[Note: The featured image for this post is from a memorial to a 20th-century rebellion (i.e., not directly relevant to medieval history). The post itself makes obvious why I thought that it would be a suitable image for this content.]

If you read deeply in medieval history, eventually you will encounter statements by nobles or clergy about the stupid, brutish, lazy, or disgusting peasants. To modern ears, a lot of the statements are so appalling that many historians soften them, possibly even subconsciously.

Dana Carleton Munro, in The Middle Ages, 395–1272, opened a chapter on “The Peasants” by writing, “The income of the nobles, both lay and ecclesiastical, was derived mainly from the labor of the peasants. . . . The other classes looked down upon them, and it is seldom that they are mentioned in the literature of the day” (331). One anonymous writer describes a peasant this way: “He was tall and marvelously ugly and hideous” (331).

But if you set aside the romantic blinders or deceptive civics lessons that promote our arrival at democracy only because of the well-educated, affluent gentlemen of the Enlightenment, you notice a nearly constant pattern of resistance among peasants, tradesmen, and low-ranking clergy.

Peasant were humans, after all. So they wanted more food, better food, more money, fewer service obligations, more safety, more rights, and more respect. And they tried to get them, often trying peacefully to use every civic tool at their disposal and then, from frustration or desperation, eventually using physical tools as weapons to try to improve their situation.

The economic and social historians show countless attempts by peasants and less-powerful people to try to use the courts to protest offenses against them and to defend themselves from varieties of oppression. The system literally was rigged against their interests, but they stubbornly tried to assert their rights and to seek justice. Over and over again.

The tax levies to pay for all of the nobility’s frequent wars always hit the peasants, the artisans, and the merchants heavily, especially because they had smaller surpluses to absorb the unexpected expenses. And no matter what the prevailing circumstances (e.g., a bad harvest), many administrations operated according to the principle that the lord must suffer no loss in revenue or dues. So many revolts happened shortly after tax levies or famines.

Once you open your mind and start to look for signs of resistance from the other 97.5 percent of the population (minus ~1 percent of nobility and ~1.5 percent of clergy), you find the evidence everywhere, from peasants through craftworkers and parish priests.

On Wikipedia, you can find this compilation of some peasant revolts, but I’m going to highlight a number of the revolts most interesting to me.

This posting is going to be an evolving mess because I’m going to add some relevant content to it progressively (as I finish learning about specific revolts) and because so much evidence of its main claims exists in the historical records.

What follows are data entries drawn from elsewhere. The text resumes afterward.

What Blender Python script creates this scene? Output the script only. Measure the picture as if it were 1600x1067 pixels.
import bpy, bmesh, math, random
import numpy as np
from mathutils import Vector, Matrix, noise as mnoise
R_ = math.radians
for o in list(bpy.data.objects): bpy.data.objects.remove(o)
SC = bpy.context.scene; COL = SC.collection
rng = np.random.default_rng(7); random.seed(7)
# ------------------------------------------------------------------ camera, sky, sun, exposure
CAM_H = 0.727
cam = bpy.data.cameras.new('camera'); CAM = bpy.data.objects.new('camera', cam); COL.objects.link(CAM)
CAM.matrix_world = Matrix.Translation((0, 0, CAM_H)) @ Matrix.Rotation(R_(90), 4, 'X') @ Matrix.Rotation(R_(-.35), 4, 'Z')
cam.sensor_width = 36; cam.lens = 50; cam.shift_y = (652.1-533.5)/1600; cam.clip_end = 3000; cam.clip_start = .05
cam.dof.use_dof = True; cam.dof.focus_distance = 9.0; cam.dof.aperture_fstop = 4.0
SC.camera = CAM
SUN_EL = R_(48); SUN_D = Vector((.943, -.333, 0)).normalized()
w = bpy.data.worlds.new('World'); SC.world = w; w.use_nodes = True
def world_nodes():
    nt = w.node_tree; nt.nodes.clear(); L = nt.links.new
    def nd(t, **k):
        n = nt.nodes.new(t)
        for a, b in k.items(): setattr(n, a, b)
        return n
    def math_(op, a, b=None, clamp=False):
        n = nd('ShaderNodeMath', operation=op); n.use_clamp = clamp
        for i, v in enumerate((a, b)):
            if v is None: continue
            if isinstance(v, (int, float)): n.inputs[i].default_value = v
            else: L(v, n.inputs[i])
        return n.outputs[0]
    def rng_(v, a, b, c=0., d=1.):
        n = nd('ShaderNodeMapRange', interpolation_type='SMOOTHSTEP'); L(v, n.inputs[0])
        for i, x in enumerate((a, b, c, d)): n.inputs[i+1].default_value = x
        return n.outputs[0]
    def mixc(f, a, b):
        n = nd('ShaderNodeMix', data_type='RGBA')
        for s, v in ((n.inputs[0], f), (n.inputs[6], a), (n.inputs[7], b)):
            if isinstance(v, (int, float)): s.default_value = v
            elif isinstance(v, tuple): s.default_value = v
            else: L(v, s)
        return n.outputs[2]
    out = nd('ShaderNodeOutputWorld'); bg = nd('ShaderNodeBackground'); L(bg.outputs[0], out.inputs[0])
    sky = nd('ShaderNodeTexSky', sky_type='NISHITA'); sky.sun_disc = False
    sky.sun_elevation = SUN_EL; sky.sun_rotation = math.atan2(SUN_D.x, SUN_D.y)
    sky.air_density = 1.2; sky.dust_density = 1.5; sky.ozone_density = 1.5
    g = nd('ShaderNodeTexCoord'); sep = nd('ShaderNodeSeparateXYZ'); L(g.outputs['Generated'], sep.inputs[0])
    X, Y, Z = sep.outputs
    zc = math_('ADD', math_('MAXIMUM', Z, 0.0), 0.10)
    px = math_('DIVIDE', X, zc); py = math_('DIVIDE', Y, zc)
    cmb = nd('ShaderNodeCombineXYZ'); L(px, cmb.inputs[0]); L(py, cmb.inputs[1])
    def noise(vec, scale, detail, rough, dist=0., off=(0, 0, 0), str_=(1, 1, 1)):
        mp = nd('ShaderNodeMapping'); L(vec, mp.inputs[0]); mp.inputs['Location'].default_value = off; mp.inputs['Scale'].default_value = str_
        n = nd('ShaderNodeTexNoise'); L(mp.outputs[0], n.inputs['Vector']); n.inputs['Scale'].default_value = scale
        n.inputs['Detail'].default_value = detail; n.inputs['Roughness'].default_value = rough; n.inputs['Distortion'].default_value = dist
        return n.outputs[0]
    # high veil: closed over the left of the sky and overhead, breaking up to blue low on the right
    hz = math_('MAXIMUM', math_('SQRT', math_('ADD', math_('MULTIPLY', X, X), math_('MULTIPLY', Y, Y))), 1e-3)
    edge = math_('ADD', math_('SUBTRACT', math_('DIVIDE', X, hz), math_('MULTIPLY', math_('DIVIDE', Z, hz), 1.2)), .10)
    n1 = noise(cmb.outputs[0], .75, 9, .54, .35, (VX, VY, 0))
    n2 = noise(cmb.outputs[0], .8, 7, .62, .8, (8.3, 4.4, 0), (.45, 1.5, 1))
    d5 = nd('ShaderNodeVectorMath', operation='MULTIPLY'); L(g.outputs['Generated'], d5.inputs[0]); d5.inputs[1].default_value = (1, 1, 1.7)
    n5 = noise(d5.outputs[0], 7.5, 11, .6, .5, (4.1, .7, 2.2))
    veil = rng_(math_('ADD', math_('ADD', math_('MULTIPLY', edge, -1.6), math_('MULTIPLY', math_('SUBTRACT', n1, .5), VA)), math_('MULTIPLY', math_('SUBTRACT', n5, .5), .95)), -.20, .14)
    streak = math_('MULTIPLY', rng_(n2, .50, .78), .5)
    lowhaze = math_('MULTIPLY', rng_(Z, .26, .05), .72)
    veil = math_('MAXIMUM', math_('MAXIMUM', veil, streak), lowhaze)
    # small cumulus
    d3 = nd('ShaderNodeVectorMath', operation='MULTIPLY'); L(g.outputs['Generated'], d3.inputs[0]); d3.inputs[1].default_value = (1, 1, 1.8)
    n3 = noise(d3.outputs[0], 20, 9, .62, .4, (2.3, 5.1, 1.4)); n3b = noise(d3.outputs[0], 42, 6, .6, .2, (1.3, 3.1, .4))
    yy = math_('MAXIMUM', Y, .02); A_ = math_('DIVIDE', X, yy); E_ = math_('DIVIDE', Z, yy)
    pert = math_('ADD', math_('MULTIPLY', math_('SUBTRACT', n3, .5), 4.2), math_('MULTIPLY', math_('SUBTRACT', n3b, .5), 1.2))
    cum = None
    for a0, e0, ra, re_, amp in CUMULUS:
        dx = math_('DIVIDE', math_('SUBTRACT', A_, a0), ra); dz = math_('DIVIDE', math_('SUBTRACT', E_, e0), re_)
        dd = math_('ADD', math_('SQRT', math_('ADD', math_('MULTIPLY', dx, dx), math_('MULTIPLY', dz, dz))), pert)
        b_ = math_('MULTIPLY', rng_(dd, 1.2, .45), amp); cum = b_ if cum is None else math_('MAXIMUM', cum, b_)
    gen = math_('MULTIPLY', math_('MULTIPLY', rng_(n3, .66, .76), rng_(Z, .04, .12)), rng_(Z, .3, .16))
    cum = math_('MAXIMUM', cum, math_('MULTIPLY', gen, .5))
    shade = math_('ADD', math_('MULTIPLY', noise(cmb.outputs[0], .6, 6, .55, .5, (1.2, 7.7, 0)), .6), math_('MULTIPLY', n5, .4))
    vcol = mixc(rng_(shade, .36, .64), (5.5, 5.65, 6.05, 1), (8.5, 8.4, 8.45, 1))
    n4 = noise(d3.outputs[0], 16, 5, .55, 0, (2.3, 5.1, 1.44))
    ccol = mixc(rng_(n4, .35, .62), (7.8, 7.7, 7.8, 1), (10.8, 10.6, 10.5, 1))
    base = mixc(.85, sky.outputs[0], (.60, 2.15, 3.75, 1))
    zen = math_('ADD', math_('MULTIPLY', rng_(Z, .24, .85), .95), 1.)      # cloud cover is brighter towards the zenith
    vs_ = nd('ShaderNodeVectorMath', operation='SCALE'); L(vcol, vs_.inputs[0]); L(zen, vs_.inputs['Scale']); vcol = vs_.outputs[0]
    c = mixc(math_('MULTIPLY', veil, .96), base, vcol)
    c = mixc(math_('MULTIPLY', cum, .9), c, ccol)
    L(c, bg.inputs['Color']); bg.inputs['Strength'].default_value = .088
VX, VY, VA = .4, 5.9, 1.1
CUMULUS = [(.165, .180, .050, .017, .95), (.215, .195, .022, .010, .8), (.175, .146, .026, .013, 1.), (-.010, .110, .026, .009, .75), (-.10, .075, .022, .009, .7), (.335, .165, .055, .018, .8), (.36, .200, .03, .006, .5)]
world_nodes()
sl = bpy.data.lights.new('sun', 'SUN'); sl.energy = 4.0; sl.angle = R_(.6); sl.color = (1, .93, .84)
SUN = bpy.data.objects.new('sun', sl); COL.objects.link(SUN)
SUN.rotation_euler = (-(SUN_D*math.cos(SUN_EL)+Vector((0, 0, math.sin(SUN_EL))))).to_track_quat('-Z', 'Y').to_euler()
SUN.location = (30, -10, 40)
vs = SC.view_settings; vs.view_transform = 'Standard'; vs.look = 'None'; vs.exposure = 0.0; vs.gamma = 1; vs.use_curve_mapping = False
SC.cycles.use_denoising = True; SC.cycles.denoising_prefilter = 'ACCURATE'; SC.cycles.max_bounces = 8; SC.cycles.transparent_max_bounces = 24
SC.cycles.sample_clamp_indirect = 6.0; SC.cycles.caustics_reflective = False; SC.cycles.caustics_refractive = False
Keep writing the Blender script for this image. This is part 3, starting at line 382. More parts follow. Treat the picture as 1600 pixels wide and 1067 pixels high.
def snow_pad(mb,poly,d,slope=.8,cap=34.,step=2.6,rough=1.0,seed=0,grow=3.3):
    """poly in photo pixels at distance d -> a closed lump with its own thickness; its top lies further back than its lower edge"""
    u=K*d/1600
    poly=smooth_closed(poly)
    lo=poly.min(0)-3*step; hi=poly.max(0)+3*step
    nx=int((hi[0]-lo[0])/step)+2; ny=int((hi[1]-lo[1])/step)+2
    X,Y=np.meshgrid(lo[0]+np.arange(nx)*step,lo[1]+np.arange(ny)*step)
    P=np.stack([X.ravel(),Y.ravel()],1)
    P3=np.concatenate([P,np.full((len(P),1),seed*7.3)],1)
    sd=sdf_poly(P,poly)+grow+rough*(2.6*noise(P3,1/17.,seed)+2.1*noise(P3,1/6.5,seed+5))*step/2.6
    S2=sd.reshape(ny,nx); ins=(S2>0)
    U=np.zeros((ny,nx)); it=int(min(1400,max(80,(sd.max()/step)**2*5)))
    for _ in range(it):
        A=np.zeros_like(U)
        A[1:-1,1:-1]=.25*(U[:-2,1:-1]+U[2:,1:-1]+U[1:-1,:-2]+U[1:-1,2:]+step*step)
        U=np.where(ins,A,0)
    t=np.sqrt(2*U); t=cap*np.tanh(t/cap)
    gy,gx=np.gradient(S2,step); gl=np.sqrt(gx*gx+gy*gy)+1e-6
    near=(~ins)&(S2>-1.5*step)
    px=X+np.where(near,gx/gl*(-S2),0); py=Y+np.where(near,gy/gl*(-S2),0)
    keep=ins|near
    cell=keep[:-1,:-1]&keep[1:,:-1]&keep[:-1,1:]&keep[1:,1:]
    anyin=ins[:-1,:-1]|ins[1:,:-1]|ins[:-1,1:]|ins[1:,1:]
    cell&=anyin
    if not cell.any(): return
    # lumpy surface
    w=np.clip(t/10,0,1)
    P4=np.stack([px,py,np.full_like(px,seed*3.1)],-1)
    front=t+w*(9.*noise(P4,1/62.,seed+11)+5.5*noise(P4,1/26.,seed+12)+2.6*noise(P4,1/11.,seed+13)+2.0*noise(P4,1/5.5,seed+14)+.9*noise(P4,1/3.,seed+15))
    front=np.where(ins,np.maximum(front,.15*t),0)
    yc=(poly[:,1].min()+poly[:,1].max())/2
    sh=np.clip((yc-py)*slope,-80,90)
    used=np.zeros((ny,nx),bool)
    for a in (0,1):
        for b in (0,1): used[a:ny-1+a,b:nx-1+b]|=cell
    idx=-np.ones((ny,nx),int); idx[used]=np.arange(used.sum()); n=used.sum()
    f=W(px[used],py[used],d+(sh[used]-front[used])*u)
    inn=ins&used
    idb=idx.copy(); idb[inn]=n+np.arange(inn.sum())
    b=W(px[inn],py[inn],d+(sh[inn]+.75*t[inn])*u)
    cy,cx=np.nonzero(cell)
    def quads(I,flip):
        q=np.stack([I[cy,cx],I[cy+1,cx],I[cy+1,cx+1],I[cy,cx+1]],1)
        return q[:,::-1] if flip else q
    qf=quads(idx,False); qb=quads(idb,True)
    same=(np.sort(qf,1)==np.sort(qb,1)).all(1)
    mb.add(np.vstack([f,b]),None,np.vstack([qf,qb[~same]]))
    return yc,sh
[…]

Remember that all those castles were built not only to defend against foreign invaders but also to protect the powerful from the common people they were extracting resources and money from.

In the histories and other historical records, you frequently stumble upon references to “widespread discontent” or “an uprising.” See Chester and Cheshire in the early 1350s or Oxfordshire in 1355, when the St. Scholastica Day Riot seemed to expand into mob thefts of numerous inns and taverns. Many of these examples seem related to excessive taxation or class resentments, and while many don’t seem to explode into violent revolts against legal authorities, many seem to correlate with population declines (people leaving the area?). But the records also tell the stories about a lot of violent resistance, too.

Here are some examples for thought about those supposedly docile lower classes:

Normandy, peasant revolt, 996 (against Richard II, who was Rollo’s great-grandson, I think)

France, 1358, Jacquerie (Guillaume Cale); started in a village near Paris

Flanders or Flemish Revolts, 1302 (Battle of the Golden Spurs, or Courtrai), 1323–1328, 1338–1349; 1379–1385 (Revolt of Ghent)

The Great Uprising of Braunschweig, 1374

The English Peasant’s Revolt of 1381 (See Wat Tyler and John Ball.)

Ferrara and the Tax Revolt of 1385 (Italian city state)

Coventry, 1523 (assassination plot against mayor and aldermen); 1525 (riot and civic collapse) [See Phythian-Adams, 252–257.]

The German Peasants’ War, 1524–1525 (A huge, bloody revolt)

And on and on. With only a bit of looking, I’ve found references to dozens and dozens of revolts against various aristocratic orders. Often, the rebels seek the displacement of intermediaries characterized as corrupt rather than the sovereign ruler. This inhabitation fit with people’s understanding of secular and divine order. But the unhappiness was deep and pervasive. (In U.S. revolutionary history, for example, take a look at how quickly Thomas Paine generated multiple takedowns of the monarchy. People often brood over grievances and inequities for a long time before they voice dissent or take action.)

Most times, the revolts end in a bloody slaughter of the rebels, but they almost always do a lot of damage to the lords first. When the revolts succeeded, they typically caused major inflection points in world history (recent historical examples will be more familiar to contemporary people—revolts such as the American and French Revolutions, the Russian Revolution, the Chinese Revolution, and so on).